G.R. No. 106418. July 11, 1996 (Case Brief / Digest)

### Title: Daniel L. Borbon II and Francisco L. Borbon vs. Servicewide Specialists, Inc. & Hon. Court of Appeals

### Facts:
On December 7, 1984, Daniel L. Borbon II and Francisco Borbon (petitioners) signed a promissory note in favor of Pangasinan Auto Mart, Inc., agreeing to pay a sum of P122,856.00 in monthly installments for a motor vehicle. To secure the payment, a chattel mortgage was executed over the vehicle. The rights under the promissory note and chattel mortgage were assigned from Pangasinan Auto Mart, Inc., to Filinvest Credit Corporation on December 10, 1984, and later to Servicewide Specialists, Inc. (private respondent), on March 21, 1985. Petitioners defaulted in their monthly payments, leading to demands for payment by Filinvest and subsequently by the private respondent.

Petitioners contended that they were misled into receiving a different vehicle model than what was agreed and that Pangasinan Auto Mart, Inc. failed to rectify this or offer a proper refund. This dispute led to the seizure of the delivered vehicle.

The case was brought to the Regional Trial Court, which ruled in favor of the private respondent, a verdict later affirmed by the Court of Appeals. The petitioners appealed to the Supreme Court, challenging the awards of liquidated damages and attorney’s fees to the private respondent.

### Issues:
1. Whether petitioners could avoid liability under the promissory note and the chattel mortgage.
2. Whether the award of liquidated damages and attorney’s fees to the private respondent was legally proper under Article 1484 of the Civil Code.

### Court’s Decision:
The Supreme Court held that while the award for liquidated damages was to be stricken off, the grant of attorney’s fees was upheld as reasonable. The Court emphasized that the remedies under Article 1484 of the Civil Code are alternative and not cumulative. The Court elucidated that upon foreclosure of the chattel mortgage, the vendor or its assigns loses any right to recover any unpaid balance of the price; thus, the assignment does not give the assignee greater rights than those of the assignor. Consequently, the petition led to a modification of the appellate court’s decision, affirming the judgment except for the deletion of the award for liquidated damages.

### Doctrine:
– Remedies under Article 1484 of the Civil Code are alternative, not cumulative.
– Upon foreclosure of the chattel mortgage under a contract of sale of personal property payable in installments, any further action to recover any unpaid balance is void.
– The assignee of a credit is bound by the same restrictions as the assignor regarding the recovery of any unpaid balance following the foreclosure of a chattel mortgage.

### Class Notes:
– Article 1484 of the Civil Code provides sellers with three alternative remedies in cases where vendees default on installment payments for the purchase of personal property.
– The choice amongst these remedies by the seller or assignee is exclusive and precludes the subsequent selection of another remedy.
– An assignee of a promissory note or chattel mortgage is bound by the terms and restrictions of the original agreement and cannot claim rights greater than those of the assignor.
– Liquidated damages clauses and provisions for attorney’s fees must be carefully examined in light of the remedies chosen under Article 1484.

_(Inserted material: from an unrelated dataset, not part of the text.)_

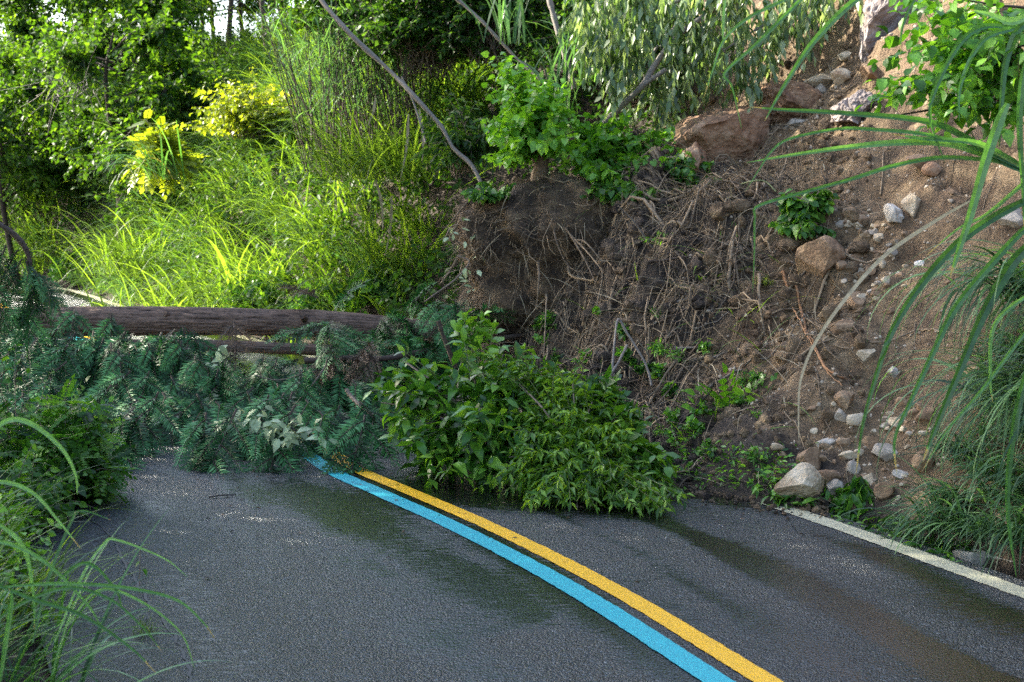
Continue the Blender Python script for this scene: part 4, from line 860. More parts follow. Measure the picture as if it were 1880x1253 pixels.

### Historical Background:
The case exemplifies the legal complexities involving contracts of sale of personal property where payment is arranged through installments. It highlights how legal doctrines ensure protection for buyers while maintaining contractual obligations, and the role of the judiciary in balancing the interests of the contracting parties. The decision reinforces the provisions of Article 1484 of the Civil Code, ensuring that the alternatives provided to the vendor upon the vendee’s failure to pay are exclusive and exhaustive, emphasizing the protective mantle the law intends to provide to buyers in installment sales.